What Makes Sales Forecasting Truly Great?
I was speaking with a friend recently about sales forecasting. As a board member, he expressed frustration at the firm’s unreliable forecasts. I shared some of my past stories with him and we had a good discussion. It made me realize that there are probably others who are facing similar issues in the current uncertain market environment – so I decided to write this. I hope you find it helpful.
1. The Hidden Cost of Weak Forecasts
Many B2B firms tolerate subpar sales forecasting, and it costs them dearly in supply chain issues, weak pricing, poor sales execution, and credibility with the CFO/Board.
2. What Goes Wrong
· Why it’s not always the Sales function’s fault:
o Sometimes there are real market uncertainty and volatility drivers such as we faced in the first half of this year. For long sales cycles, e.g., major semiconductor design wins, forecasting future sales can seem inordinately difficult.
o Without a robust SIOP process where all key functions sit around the table and discuss monthly forecast to prepare for and deliver the upcoming/current month, operations can fall on its face. Even if aggregate sales come within an earshot of forecast, products with demand spikes experience supply shortages and those with weak demand create inventory problems.
o Undermanaged marketing campaigns / promotions can lead to unexpected sales spikes or dips.
o Of course, unreliable supply chains impact deliveries and sales revenue.
· But sales probably has a role to play as well:
o Without post-mortems and root cause identification of why previous forecasts didn’t match reality, issues get pushed under the carpet and the same confusion repeats. Then someone on the forecasting team gets fired and another person is brought in, but the underlying issue goes unfixed.
o Rolling averages extrapolated without isolating the signal from the noise don’t lead to insights. Instead of investing in good data and demand forecasting capabilities, you hear the excuses, “it’s always been like this” or “our forecasting tool is worthless – what’s the point?”
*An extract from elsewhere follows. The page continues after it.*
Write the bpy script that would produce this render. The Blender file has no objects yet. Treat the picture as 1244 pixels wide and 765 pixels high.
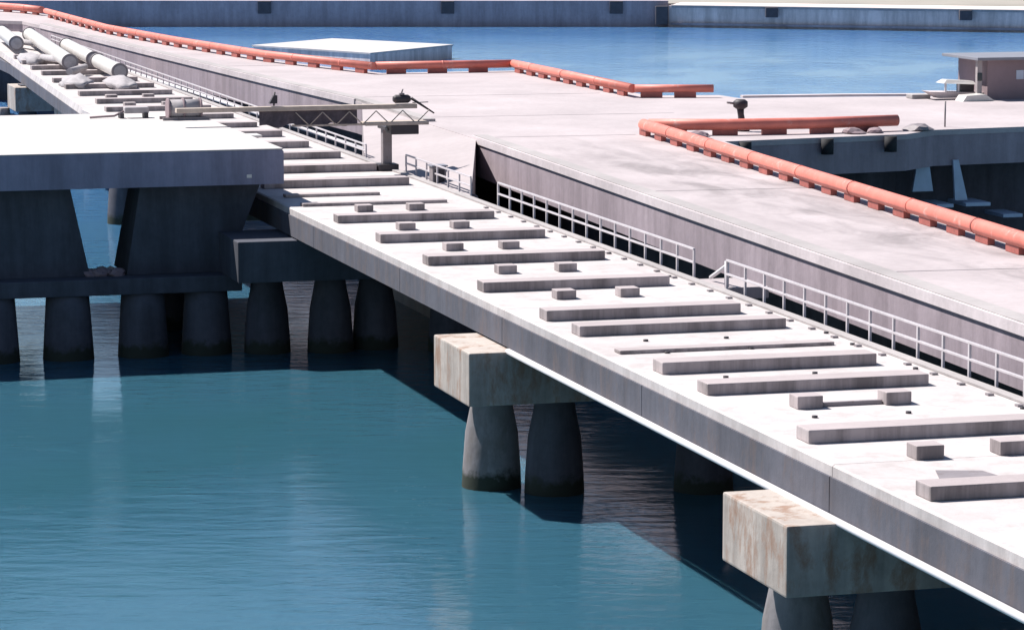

o If the sales leader doesn’t hold the team accountable for regularly inputting data into CRM, few account executives bother to input their updates. Then the Sales Ops function is left to fend for itself before forecast reviews.
o Sometimes there are specific salespeople who are underperforming and delay the bad news about weak sales, just to buy time. They have a “hope and prayer” strategy that somehow their numbers will end higher. If bad behavior is condoned, it can create a mediocre performance culture.
3. What Great Forecasting Looks Like
In addition to addressing the issues mentioned above:
Clear ownership and cross-functional rhythm
Well-understood definitions (what “forecast” means to Sales vs. Operations vs. Finance)
Use of lead indicators and triangulation. Predictive forecasting with AI.
Continuous learning loop
4. How We’ve Helped
“In one case, we helped a Fortune 500 reduce forecast variance by 50+%, leading to better decision-making, improved supply reliability, and stronger margins.”
We leveraged predictive forecasting, instituted a cross-functional post-mortem process for monthly sales forecast variance, improved monthly SIOP process execution, and drove change in sales team’s CRM input behavior.
5. Closing: Forecasting Is Strategy, Not Admin
“When done well, forecasting becomes a source of competitive advantage — not just a monthly ritual.”